Faisceau d’interrogations
Les vingt-trois études réunies dans ce volume, issues d’un colloque tenu à Cerisy en 2012, donnent un riche aperçu des changements conceptuels en cours (autour, par exemple, de la notion d’épigenèse), mais aussi des tensions traversant des approches antagonistes (autour notamment de la suppression ou du maintien de l’exception humaine dans l’ensemble des vivants). Les grands ancêtres, penseurs de l’idée même de vie, se trouvent évidemment convoqués, à commencer par Aristote. Mais ce sont des contemporains qui incarnent ce « moment » multiforme. Bergson, Canguilhem, Michel Henry, Derrida, Foucault – entre autres – sont donc au cœur de ce faisceau d’interrogations entrecroisant bioéthique et métaphysique, littérature et histoire des sciences, anthropologie et esthétique.
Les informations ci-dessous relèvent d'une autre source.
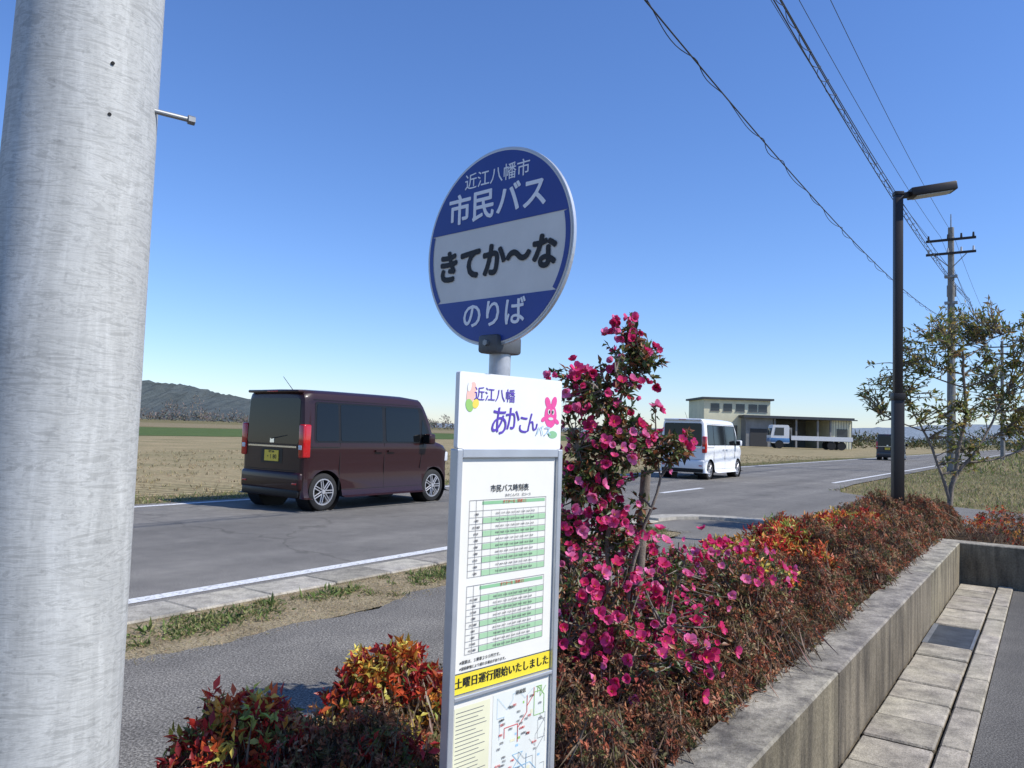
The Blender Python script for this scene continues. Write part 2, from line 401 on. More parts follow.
bd.prism(rounded([(-.183,1.272),(.183,1.272),(.183,1.455),(-.183,1.455)],.006,3),lambda a,b_,t:(a,t,b_),-.008,.006,white)
bd.done('header_board',bs)
bd=Build()
W=.187
for z0,z1 in ((1.25,1.272),(.684,.694),(.27,.29)): bd.box(-W+.018,W-.018,-.014,.012,z0,z1,alu,.002)
for x0,x1 in ((-W,-W+.0175),(W-.0175,W)): bd.box(x0,x1,-.015,.013,.26,1.271,alu,.003)
bd.box(-W+.01,W-.01,.0,.010,.28,1.26,simple('back_panel',(.5,.52,.53),.5))
bd.done('frame',bs)
def rects(name,parent,L):
    b_=Build()
    for x0,x1,z0,z1,y,m in L: b_.poly([(x0,y,z0),(x1,y,z0),(x1,y,z1),(x0,y,z1)],m)
    return b_.done(name,parent)
L=[(-.169,.169,.745,1.249,-.004,paper)]
row_green=simple('row_green',(.36,.57,.34),.7)
def table(z0,z1,n):
    x0,x1=-.135,.135
    L.append((x0+.042,x1-.004,z1-.012,z1-.004,-.0046,green))
    h=(z1-.026-z0)/n
    for i in range(n):
        a=z0+i*h
        if i%2==0: L.append((x0+.045,x1,a,a+h*.85,-.0046,row_green))
    for i in range(n+1): L.append((x0,x1,z0+i*h-.0004,z0+i*h+.0004,-.0052,pgrey))
    L.append((x0,x1,z1-.001,z1,-.0052,pgrey))
    for x in np.linspace(x0+.045,x1,9): L.append((x-.0003,x+.0003,z0,z1-.026,-.0052,pgrey))
    for x in (x0,x0+.022,x0+.045,x1): L.append((x-.0005,x+.0005,z0,z1,-.0053,pgrey))
table(.965,1.148,10); table(.785,.945,9)
rects('timetable',bs,L)
text(bs,'市民バス時刻表',.0195,0,1.173,-.0056,blk,bold=.0001)
text(bs,'あかこんバス　北コース',.0085,.03,1.156,-.0056,pgrey)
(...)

L’ensemble est roboratif autant que stimulant. Intéressant, certainement. Malgré tout, on peut avoir le sentiment que la diversité des démarches devient disparité, et l’emporte sur l’unité du vivant, à supposer qu’elle existe. Il faut donc éviter l’illusion du couteau suisse. Cette sobre merveille promet de tout faire tenir dans votre poche : canif et tournevis, tire-bouchon et coupe-ongles, vrille et fourchette… Réunir tant de fonctions distinctes ne le rend pas pour autant universel à proprement parler. Avec « le vivant », il en va de même. Il est partout, semble ouvrir toutes les portes. Mais elles appartiennent à des bâtiments séparés, donnent sur des espaces sans commune mesure. Le moment évoque alors une rotonde, à plusieurs entrées.
Le Moment du vivant, d’Arnaud François et Frédéric Worms, PUF, « Philosophie française contemporaine », 476 p., 32 €.